- _WHAT YOU SHOULD DO_
Write out the records below from the first line through the line containing "nt.links.new(bg.outputs[0], out.inputs[0])", leaving out any pictures.

********

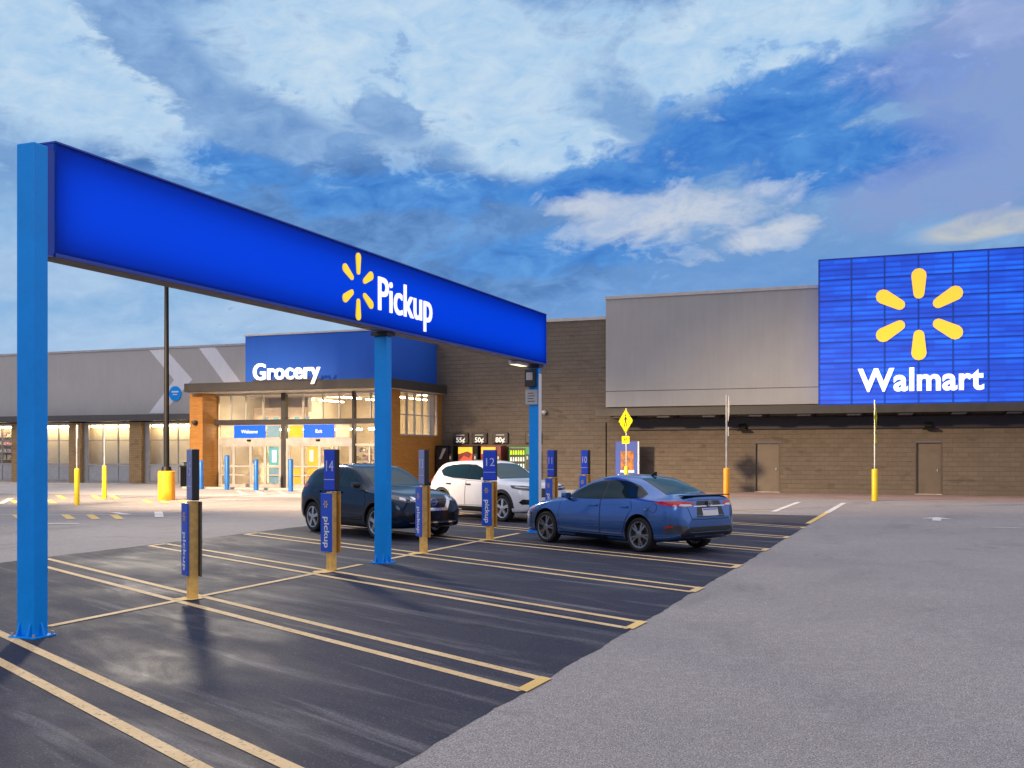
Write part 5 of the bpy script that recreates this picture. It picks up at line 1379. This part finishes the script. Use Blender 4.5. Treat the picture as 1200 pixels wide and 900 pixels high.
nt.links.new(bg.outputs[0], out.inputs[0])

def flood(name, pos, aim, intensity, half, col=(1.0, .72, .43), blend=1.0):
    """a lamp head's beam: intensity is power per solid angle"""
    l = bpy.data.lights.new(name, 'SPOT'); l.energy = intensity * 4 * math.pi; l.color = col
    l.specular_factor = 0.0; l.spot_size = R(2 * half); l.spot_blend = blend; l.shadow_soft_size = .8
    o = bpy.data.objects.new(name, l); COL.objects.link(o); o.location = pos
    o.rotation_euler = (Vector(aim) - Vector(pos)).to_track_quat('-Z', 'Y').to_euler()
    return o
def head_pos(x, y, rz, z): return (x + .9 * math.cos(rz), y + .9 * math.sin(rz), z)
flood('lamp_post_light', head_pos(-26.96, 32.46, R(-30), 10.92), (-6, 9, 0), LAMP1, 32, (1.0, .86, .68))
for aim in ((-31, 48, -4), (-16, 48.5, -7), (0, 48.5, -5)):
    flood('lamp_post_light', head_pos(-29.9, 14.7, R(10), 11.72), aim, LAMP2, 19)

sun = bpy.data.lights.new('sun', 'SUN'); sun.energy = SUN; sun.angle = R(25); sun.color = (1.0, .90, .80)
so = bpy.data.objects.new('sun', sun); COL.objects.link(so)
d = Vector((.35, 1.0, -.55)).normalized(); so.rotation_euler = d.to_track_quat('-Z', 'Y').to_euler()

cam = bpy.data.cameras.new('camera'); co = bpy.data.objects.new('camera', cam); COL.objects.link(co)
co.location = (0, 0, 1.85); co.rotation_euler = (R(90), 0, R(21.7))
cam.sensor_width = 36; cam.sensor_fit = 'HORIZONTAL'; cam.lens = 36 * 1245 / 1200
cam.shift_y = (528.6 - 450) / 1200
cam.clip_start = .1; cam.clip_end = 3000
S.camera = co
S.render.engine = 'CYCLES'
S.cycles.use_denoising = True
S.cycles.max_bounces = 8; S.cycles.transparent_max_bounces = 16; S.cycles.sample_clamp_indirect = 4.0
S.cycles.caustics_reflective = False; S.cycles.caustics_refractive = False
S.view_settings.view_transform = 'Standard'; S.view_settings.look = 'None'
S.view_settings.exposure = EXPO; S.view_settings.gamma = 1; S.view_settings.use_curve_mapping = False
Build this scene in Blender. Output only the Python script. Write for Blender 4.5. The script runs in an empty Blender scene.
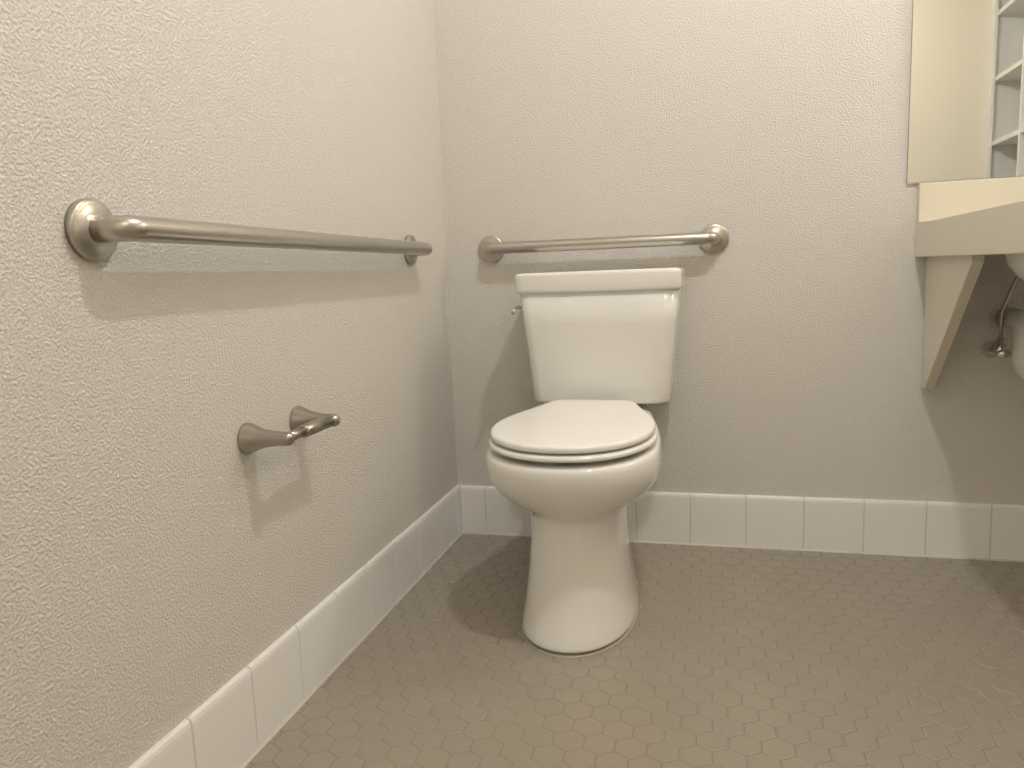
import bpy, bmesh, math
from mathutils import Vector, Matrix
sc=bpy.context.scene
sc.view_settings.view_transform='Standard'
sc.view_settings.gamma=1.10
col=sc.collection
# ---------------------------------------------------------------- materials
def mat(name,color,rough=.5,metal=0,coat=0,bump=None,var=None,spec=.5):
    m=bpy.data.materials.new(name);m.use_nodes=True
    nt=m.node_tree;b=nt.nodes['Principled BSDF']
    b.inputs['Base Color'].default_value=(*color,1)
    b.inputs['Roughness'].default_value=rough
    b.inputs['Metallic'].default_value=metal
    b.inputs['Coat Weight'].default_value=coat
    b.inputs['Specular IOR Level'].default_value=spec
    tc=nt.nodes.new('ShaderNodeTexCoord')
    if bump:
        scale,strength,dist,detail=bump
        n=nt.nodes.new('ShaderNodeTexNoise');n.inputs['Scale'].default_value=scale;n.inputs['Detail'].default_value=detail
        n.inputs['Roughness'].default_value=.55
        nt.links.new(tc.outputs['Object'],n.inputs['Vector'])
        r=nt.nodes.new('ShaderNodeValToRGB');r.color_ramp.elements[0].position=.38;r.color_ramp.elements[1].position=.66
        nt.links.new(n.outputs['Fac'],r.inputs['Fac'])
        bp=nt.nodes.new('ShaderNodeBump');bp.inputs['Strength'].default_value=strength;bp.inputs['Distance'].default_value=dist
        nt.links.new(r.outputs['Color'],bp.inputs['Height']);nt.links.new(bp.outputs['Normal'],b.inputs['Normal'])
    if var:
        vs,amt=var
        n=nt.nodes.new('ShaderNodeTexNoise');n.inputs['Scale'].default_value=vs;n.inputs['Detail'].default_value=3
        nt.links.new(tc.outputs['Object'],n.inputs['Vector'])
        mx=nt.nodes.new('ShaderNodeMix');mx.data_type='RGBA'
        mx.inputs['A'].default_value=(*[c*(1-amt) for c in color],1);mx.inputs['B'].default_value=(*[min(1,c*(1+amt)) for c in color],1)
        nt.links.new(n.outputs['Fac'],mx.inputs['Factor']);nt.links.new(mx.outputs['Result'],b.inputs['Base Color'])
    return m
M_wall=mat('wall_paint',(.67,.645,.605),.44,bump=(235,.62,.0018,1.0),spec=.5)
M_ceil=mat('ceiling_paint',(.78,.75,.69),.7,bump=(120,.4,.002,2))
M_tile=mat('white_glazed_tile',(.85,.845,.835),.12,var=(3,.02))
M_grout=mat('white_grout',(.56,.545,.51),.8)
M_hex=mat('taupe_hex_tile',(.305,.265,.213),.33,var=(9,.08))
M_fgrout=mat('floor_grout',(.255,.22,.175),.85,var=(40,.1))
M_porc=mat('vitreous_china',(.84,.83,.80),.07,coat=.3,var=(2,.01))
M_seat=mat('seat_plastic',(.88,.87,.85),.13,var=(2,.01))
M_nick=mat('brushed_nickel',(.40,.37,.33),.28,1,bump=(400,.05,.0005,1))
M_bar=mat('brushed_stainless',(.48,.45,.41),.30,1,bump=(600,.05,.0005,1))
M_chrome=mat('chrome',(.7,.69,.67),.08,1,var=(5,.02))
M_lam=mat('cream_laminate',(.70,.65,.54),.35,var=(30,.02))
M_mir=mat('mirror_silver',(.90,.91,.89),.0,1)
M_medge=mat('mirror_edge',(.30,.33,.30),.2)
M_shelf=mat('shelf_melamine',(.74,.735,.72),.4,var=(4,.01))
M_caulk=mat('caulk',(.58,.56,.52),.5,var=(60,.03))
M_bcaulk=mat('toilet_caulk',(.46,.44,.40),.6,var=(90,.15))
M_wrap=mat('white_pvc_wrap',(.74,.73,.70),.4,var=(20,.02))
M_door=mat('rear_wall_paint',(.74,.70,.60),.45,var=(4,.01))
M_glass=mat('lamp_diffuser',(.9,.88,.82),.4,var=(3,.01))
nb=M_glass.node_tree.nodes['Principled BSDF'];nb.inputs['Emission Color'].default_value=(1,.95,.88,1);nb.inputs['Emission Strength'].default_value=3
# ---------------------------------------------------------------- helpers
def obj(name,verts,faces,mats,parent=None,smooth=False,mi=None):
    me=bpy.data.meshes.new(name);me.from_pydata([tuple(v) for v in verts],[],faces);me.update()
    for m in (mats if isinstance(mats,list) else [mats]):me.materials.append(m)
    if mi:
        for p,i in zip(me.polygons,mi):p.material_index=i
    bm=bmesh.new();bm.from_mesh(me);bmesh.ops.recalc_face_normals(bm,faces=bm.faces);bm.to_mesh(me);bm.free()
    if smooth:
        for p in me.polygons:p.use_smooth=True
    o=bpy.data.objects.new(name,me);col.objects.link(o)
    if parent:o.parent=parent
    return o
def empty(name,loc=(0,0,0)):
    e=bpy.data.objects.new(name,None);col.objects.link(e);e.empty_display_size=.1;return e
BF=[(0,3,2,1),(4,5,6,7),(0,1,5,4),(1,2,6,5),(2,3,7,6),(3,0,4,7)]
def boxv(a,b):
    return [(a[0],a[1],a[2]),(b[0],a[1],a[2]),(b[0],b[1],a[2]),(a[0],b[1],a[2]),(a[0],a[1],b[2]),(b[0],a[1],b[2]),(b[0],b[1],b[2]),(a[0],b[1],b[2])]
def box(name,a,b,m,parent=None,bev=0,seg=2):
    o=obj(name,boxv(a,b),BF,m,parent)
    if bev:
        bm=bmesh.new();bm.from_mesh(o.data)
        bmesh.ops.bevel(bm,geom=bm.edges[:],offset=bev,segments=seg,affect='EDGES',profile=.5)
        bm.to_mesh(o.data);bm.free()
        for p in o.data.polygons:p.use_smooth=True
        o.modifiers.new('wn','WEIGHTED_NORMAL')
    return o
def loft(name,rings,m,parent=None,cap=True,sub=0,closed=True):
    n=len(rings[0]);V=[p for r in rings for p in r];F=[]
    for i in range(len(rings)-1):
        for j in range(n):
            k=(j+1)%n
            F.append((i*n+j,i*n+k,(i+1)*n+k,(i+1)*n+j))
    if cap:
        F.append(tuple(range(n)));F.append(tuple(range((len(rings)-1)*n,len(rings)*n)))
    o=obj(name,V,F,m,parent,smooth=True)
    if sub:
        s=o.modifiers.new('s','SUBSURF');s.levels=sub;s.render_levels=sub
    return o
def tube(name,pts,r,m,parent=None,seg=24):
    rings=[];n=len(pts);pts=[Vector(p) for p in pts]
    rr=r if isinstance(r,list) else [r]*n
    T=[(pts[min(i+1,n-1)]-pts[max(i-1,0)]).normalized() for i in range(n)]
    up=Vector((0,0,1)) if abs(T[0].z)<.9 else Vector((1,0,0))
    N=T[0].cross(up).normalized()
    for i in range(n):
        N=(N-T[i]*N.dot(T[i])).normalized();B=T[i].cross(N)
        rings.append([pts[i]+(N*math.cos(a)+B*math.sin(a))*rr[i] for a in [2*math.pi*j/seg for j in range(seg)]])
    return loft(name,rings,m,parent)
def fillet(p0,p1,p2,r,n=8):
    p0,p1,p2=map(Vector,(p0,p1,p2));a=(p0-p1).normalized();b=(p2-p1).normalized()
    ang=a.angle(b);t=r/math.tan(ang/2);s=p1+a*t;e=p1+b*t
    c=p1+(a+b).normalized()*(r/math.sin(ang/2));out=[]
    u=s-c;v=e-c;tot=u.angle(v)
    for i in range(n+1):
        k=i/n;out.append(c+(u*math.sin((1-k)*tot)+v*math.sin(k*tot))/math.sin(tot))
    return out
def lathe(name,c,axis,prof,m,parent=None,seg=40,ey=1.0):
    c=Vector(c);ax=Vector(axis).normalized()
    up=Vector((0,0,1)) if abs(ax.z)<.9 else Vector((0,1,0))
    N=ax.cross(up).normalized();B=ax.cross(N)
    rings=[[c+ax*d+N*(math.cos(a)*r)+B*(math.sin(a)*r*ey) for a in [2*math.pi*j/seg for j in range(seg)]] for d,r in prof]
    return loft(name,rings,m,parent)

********

- _THE RESPONSE_
Write part 5 of the bpy script that recreates this picture. It picks up at line 1379. This part finishes the script. Use Blender 4.5. Treat the picture as 1200 pixels wide and 900 pixels high.
nt.links.new(bg.outputs[0], out.inputs[0])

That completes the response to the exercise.